Our MSC confreres here have been to Port-au-Prince several times since the earthquake. They are helping coordinate whatever response could be made to the situation of the people in Port-au-Prince, especially to our MSC parishioners and those living in tents in the grounds of the MSC Formation House.

Their information is worthwhile considering very seriously. There are about 3 million people affected by the earthquake: 2 million without homes from the city of Port-au-Prince and another 1 million who come from around the city. Now, try to imagine 2 to 3 million people living in tents in the open spaces and grounds in the city. This is a city without a cathedral or church (7 churches collapsed), a Christian community without a pastor and without a functioning governmental social services system. There are no stores or malls; no food, no water, no electricity, no means of communications.
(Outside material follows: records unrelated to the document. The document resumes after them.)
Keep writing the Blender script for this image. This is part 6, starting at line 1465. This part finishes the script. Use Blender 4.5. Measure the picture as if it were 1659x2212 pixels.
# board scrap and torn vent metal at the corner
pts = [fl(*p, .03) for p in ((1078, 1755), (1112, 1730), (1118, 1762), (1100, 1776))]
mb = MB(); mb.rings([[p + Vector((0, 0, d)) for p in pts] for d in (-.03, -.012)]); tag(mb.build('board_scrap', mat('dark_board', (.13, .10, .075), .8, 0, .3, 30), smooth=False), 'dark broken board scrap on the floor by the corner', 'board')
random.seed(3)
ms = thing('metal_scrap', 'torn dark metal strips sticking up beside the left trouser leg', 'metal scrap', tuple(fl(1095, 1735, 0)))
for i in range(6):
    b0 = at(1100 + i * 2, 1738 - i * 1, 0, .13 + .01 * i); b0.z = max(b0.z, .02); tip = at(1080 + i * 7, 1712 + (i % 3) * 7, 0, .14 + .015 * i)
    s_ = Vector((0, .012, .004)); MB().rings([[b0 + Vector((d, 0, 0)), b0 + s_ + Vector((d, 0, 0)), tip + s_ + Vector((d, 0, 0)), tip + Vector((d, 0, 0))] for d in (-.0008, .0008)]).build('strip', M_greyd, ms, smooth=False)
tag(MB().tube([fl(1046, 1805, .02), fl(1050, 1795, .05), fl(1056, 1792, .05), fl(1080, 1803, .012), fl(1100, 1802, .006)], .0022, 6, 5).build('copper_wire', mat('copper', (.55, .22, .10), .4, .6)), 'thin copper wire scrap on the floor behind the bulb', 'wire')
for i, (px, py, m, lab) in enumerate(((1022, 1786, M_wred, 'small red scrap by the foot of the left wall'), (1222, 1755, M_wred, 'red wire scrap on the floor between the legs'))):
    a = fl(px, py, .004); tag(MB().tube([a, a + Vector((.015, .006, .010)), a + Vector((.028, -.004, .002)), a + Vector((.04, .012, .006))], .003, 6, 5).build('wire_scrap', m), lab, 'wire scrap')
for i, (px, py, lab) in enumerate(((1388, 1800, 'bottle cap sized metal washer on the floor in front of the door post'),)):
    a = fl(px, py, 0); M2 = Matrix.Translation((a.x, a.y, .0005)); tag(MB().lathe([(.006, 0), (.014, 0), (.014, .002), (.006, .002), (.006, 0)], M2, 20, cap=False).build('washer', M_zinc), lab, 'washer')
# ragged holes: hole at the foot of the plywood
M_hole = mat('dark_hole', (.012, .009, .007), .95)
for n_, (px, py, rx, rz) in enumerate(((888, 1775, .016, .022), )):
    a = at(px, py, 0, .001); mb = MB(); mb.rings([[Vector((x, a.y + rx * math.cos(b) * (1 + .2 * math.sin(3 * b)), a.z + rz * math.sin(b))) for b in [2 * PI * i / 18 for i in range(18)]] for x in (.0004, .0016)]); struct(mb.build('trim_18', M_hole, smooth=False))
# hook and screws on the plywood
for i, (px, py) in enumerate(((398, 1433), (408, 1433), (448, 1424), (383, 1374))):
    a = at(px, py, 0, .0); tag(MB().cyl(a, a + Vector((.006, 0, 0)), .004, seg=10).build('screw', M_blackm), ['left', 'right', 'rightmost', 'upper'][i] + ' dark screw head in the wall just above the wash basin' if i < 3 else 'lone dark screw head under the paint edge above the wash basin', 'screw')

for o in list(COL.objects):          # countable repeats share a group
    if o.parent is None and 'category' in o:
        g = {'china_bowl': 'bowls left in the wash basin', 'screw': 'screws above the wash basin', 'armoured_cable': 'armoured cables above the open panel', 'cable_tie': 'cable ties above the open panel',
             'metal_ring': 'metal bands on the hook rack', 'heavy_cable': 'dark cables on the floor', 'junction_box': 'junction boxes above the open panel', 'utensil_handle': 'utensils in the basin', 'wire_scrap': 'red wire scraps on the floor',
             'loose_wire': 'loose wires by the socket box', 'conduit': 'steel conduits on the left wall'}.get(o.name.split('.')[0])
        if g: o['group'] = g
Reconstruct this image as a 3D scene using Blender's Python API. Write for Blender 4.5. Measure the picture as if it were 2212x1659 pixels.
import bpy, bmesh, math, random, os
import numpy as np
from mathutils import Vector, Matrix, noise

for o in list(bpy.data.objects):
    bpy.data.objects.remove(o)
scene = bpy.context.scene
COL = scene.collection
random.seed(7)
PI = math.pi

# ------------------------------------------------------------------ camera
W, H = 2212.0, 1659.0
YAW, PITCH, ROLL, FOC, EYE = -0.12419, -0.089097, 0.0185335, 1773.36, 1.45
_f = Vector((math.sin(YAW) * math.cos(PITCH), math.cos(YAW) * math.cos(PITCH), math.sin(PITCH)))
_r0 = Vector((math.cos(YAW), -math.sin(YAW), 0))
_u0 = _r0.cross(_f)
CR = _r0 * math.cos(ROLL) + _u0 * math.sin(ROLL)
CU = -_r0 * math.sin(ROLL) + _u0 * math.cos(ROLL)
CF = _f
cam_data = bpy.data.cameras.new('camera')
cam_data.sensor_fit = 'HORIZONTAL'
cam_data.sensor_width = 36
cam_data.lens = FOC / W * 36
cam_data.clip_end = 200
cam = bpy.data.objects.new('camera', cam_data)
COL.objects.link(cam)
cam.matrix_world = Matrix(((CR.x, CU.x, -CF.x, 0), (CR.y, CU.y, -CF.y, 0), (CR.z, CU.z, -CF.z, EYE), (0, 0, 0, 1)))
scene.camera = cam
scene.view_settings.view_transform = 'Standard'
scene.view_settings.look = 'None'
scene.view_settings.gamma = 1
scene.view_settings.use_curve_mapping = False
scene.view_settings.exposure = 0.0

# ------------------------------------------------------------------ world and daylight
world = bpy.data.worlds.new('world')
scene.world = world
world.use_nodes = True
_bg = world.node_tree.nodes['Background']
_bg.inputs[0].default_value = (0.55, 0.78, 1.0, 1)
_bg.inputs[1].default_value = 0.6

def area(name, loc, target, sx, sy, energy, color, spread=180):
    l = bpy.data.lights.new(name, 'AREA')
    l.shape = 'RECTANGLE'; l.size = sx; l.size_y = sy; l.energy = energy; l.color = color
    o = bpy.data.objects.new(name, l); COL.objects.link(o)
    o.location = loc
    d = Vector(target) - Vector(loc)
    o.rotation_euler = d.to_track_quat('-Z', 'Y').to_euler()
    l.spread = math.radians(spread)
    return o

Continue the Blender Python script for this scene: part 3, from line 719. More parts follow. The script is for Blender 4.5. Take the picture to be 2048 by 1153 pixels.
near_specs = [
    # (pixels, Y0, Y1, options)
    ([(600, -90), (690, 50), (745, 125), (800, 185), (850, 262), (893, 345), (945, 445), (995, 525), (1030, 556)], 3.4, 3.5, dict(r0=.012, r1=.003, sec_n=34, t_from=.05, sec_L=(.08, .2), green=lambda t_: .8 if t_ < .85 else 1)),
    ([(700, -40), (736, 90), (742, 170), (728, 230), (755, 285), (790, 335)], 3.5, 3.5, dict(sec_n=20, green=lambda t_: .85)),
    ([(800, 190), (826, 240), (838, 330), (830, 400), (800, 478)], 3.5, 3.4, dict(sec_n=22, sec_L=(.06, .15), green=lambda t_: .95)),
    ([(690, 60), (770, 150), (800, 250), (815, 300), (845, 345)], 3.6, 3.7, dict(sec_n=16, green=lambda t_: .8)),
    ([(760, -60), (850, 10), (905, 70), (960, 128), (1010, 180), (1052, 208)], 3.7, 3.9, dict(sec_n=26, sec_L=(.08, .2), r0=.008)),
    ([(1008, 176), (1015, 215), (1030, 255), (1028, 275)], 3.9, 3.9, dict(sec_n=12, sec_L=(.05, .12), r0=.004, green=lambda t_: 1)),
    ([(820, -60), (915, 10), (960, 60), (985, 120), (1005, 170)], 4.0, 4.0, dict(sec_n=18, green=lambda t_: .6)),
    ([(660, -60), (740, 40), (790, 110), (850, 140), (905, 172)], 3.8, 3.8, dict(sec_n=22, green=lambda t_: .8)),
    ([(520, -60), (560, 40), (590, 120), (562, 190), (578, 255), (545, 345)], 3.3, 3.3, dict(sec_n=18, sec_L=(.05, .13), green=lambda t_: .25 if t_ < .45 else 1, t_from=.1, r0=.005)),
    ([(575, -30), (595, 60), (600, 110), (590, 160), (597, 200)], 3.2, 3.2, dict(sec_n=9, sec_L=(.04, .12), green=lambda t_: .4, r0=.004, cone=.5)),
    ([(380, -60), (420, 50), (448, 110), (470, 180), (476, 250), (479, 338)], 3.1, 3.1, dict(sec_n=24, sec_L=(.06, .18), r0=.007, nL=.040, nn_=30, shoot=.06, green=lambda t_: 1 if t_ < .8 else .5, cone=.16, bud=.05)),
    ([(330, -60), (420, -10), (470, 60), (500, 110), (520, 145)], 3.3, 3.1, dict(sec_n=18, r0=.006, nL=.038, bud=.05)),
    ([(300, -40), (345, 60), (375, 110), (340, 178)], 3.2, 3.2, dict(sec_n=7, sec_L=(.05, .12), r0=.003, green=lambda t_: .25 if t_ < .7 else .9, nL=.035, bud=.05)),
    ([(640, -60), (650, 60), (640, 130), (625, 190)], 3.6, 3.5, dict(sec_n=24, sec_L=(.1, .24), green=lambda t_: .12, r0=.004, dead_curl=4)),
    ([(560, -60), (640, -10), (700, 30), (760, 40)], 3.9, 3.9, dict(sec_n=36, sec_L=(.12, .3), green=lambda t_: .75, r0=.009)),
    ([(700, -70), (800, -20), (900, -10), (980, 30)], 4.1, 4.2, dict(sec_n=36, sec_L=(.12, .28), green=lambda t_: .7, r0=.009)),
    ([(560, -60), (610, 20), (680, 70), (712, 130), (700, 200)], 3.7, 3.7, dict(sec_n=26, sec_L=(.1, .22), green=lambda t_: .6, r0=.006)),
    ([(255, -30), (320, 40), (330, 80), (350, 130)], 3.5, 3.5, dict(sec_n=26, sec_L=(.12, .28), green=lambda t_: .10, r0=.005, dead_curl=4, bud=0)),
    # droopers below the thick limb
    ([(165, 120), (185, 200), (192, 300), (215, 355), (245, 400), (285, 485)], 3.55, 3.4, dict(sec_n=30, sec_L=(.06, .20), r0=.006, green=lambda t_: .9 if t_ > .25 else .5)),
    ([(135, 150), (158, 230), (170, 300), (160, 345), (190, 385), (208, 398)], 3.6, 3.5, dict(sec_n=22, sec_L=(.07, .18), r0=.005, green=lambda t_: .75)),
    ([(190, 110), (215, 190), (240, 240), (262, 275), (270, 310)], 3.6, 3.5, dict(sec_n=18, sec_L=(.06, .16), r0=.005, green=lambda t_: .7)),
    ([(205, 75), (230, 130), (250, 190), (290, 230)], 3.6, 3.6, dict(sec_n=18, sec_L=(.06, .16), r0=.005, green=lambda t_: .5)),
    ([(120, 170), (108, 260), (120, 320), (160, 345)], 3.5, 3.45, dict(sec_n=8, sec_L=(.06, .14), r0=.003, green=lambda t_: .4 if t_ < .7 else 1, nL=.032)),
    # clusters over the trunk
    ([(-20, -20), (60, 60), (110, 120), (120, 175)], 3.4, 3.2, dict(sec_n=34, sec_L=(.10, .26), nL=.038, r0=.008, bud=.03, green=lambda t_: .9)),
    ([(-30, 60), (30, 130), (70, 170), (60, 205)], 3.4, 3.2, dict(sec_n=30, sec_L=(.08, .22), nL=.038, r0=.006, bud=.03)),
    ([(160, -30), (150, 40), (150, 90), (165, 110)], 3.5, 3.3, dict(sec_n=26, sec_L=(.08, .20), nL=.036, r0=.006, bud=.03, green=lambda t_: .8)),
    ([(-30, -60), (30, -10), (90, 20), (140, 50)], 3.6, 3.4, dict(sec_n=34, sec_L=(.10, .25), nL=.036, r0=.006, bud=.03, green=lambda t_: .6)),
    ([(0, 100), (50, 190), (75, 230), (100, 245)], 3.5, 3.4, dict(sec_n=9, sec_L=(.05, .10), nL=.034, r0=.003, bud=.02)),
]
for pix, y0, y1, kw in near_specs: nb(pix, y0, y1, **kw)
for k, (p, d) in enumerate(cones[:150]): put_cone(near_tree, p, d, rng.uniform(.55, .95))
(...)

All supplies are coming from the outside world, but with a defective distribution system. Picture in your mind bodies left dead and dying in the streets or elsewhere, not because of the earthquake anymore but because of hunger! And to top it all: the coming month of May is a season of heavy rain and floods, and the months of June and July a time of strong hurricanes and storms! What will happen to these millions who are now living in tents? Is nature part of the consideration in the rescue and relief operations? And to think, Port-au-Prince continues to lie on the seismic belt of the island.

Today, February 2, my sister and I will proceed on a 6-hour bus trip to Port-au-Prince across the mountains and the long deep fault. I carry with me the spirit of solidarity of our parishioners and of our Diocese, with the leadership and support of our Bishops. That is why I say: People of Haiti, here we come!